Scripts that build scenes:

----

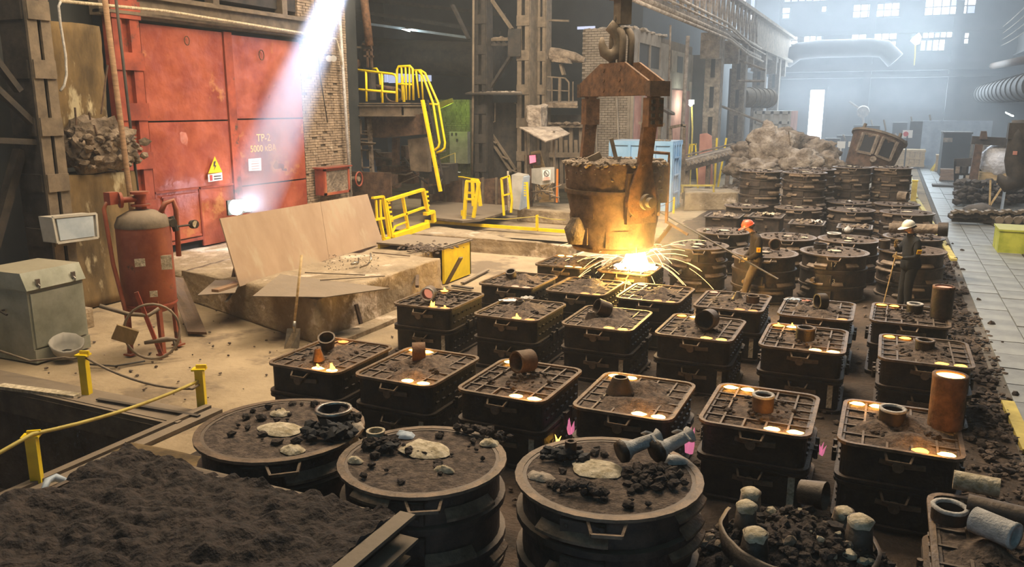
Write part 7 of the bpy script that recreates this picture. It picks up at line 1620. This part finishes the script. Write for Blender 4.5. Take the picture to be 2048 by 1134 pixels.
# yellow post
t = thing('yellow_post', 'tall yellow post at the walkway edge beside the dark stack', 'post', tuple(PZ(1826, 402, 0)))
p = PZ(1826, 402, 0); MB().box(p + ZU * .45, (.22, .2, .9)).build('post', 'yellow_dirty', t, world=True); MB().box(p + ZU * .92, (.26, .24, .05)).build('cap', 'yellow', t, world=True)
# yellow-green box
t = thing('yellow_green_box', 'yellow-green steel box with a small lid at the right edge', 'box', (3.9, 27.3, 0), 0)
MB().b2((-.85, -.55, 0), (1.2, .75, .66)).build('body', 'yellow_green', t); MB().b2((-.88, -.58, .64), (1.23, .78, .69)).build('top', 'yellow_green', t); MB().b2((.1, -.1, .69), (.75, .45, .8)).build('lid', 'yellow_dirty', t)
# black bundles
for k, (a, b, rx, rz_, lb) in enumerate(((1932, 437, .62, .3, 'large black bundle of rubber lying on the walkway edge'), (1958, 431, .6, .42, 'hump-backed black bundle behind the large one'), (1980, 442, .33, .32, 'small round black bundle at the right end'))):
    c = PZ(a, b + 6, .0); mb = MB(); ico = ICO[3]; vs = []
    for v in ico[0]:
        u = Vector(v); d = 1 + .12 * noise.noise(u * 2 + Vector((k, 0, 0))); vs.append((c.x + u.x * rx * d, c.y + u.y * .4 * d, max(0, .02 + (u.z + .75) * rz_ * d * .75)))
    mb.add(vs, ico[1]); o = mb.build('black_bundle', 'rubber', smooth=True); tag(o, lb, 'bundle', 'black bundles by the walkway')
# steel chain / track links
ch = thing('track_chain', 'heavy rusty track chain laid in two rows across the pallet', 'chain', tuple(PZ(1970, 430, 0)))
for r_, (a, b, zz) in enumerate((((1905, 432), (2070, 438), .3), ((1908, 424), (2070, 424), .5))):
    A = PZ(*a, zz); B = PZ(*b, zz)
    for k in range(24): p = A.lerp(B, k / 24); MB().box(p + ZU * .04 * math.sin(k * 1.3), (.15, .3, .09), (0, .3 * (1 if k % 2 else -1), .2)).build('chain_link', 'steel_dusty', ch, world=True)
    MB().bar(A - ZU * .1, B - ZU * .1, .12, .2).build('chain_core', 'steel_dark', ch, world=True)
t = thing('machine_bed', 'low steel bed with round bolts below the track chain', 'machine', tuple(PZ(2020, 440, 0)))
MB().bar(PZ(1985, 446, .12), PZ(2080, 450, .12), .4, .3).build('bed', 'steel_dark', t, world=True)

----

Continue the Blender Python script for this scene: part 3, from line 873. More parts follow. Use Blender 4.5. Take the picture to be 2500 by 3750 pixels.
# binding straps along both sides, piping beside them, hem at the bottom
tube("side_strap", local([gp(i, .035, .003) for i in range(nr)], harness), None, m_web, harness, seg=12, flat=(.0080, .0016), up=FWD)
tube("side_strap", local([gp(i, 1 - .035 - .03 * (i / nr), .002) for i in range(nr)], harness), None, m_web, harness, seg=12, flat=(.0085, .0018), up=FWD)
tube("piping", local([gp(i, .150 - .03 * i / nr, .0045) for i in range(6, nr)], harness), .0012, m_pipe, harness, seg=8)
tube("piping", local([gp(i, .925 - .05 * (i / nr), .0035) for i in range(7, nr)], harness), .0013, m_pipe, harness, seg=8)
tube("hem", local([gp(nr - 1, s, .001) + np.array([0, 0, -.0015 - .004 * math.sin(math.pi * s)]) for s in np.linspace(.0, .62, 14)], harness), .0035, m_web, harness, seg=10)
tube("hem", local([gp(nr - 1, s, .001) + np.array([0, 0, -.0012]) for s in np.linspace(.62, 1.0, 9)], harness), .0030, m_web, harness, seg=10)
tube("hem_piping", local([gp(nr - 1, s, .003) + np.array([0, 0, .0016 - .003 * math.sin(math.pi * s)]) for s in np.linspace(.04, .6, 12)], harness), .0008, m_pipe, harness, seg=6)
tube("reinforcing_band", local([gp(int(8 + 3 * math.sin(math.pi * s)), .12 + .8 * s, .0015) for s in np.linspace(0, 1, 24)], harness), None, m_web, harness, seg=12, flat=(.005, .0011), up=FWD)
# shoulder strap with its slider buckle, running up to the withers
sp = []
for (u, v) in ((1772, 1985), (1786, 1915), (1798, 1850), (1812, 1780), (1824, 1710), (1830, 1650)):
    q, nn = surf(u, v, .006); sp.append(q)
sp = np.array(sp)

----

SET PROBLEM: Take the lines from the line with "Continue the Blender" through the line with "sp = np.array(sp)", both ends included, and give them again exactly, with nothing else.

THE COMPLETED TASK:
Continue the Blender Python script for this scene: part 3, from line 873. More parts follow. Use Blender 4.5. Take the picture to be 2500 by 3750 pixels.
# binding straps along both sides, piping beside them, hem at the bottom
tube("side_strap", local([gp(i, .035, .003) for i in range(nr)], harness), None, m_web, harness, seg=12, flat=(.0080, .0016), up=FWD)
tube("side_strap", local([gp(i, 1 - .035 - .03 * (i / nr), .002) for i in range(nr)], harness), None, m_web, harness, seg=12, flat=(.0085, .0018), up=FWD)
tube("piping", local([gp(i, .150 - .03 * i / nr, .0045) for i in range(6, nr)], harness), .0012, m_pipe, harness, seg=8)
tube("piping", local([gp(i, .925 - .05 * (i / nr), .0035) for i in range(7, nr)], harness), .0013, m_pipe, harness, seg=8)
tube("hem", local([gp(nr - 1, s, .001) + np.array([0, 0, -.0015 - .004 * math.sin(math.pi * s)]) for s in np.linspace(.0, .62, 14)], harness), .0035, m_web, harness, seg=10)
tube("hem", local([gp(nr - 1, s, .001) + np.array([0, 0, -.0012]) for s in np.linspace(.62, 1.0, 9)], harness), .0030, m_web, harness, seg=10)
tube("hem_piping", local([gp(nr - 1, s, .003) + np.array([0, 0, .0016 - .003 * math.sin(math.pi * s)]) for s in np.linspace(.04, .6, 12)], harness), .0008, m_pipe, harness, seg=6)
tube("reinforcing_band", local([gp(int(8 + 3 * math.sin(math.pi * s)), .12 + .8 * s, .0015) for s in np.linspace(0, 1, 24)], harness), None, m_web, harness, seg=12, flat=(.005, .0011), up=FWD)
# shoulder strap with its slider buckle, running up to the withers
sp = []
for (u, v) in ((1772, 1985), (1786, 1915), (1798, 1850), (1812, 1780), (1824, 1710), (1830, 1650)):
    q, nn = surf(u, v, .006); sp.append(q)
sp = np.array(sp)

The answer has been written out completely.